Nancy MIXSON and Benjamin Mixson, Her Husband, Appellants,
v.
ALLSTATE INSURANCE COMPANY, Appellee.
No. 79-1380.
District Court of Appeal of Florida, Third District.
September 23, 1980. Rehearing Denied October 24, 1980.Horton, Perse & Ginsberg and Edward A. Perse, Miami, William J. Goldworn, Coral Gables, for appellants.
Spencer & Taylor and Arthur H. Taylor, Miami, for appellee.
Before HENDRY, NESBITT and BASKIN, JJ.
BASKIN, Judge.
The Mixsons, defendants in an action for declaratory judgment, appeal a final judgment entered by the trial court determining they were not entitled to personal injury protection and uninsured motorist coverage. We hold that acceptance of a belated premium payment by Allstate Insurance Company estops the insurer from denying coverage, and therefore, reverse the trial court.
On December 11, 1974, Benjamin Eugene Mixson contracted for automobile liability insurance policy with Allstate Insurance Company for his wife and himself. Substantial increases in the annual premium caused Mr. Mixson to change his method of payment to ten installments each year. The first payment for the third year of coverage was timely made on December 11, 1976, but then problems began to occur.
*609 In response to Mixson's failure to make installment payments according to schedule, Allstate sent its insured a notice of cancellation for nonpayment. The notice informed Mixson that his account was overdue by one payment and that the policy would be cancelled on March 31st if payment were not received by that date. Despite the notice, Mixson's next payment was made by a check dated April 15, 1977, and received by Allstate on April 25, 1977. Allstate accepted this payment.

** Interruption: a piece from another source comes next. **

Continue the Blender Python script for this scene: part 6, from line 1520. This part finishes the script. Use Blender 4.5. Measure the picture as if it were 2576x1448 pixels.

Mixson and his wife then filed a claim seeking benefits for injuries the wife suffered in an accident that occurred on April 21st.[1] Allstate responded to the claim with a letter stating that the policy had lapsed during the period between March 31st and April 25th and denying coverage for the accident. Allstate did not, however, make any attempt to refund the April payment.
The Mixsons demanded arbitration, and Allstate commenced an action for declaratory judgment concerning the coverage question. After a non-jury trial, the lower court entered judgment finding that the Mixsons were not covered under the policy for the accident of April 21, 1977. We disagree.
An insurer cannot retain a past-due premium and at the same time claim that a forfeiture of the policy has occurred. In this case, the unconditional acceptance of the April payment constituted a waiver of the insurer's right to contend the policy has lapsed. See Peninsular Life Insurance Co. v. Howard, 72 So.2d 389 (Fla. 1954); Industrial Life & Health Insurance Co. v. Cofield, 110 Fla. 315, 148 So. 549 (Fla. 1933); Interstate Fire Insurance Co. v. Hamilton, 356 So.2d 1348 (Fla. 1st DCA 1978); and Security Life & Trust Co. v. Jones, 202 So.2d 906 (Fla.2d DCA 1967). Accord, Home Insurance Co. v. Mendelson, 367 So.2d 1071 (Fla.3d DCA 1979) and Travelers Indemnity Co. of Rhode Island v. Mirlenbrink, 345 So.2d 417 (Fla.2d DCA 1977).
For the foregoing reasons, we reverse the judgment and remand for proceedings consistent with this opinion.
NOTES
[1] Mrs. Mixson had a second accident on April 29, 1977. Allstate did not deny coverage for this claim.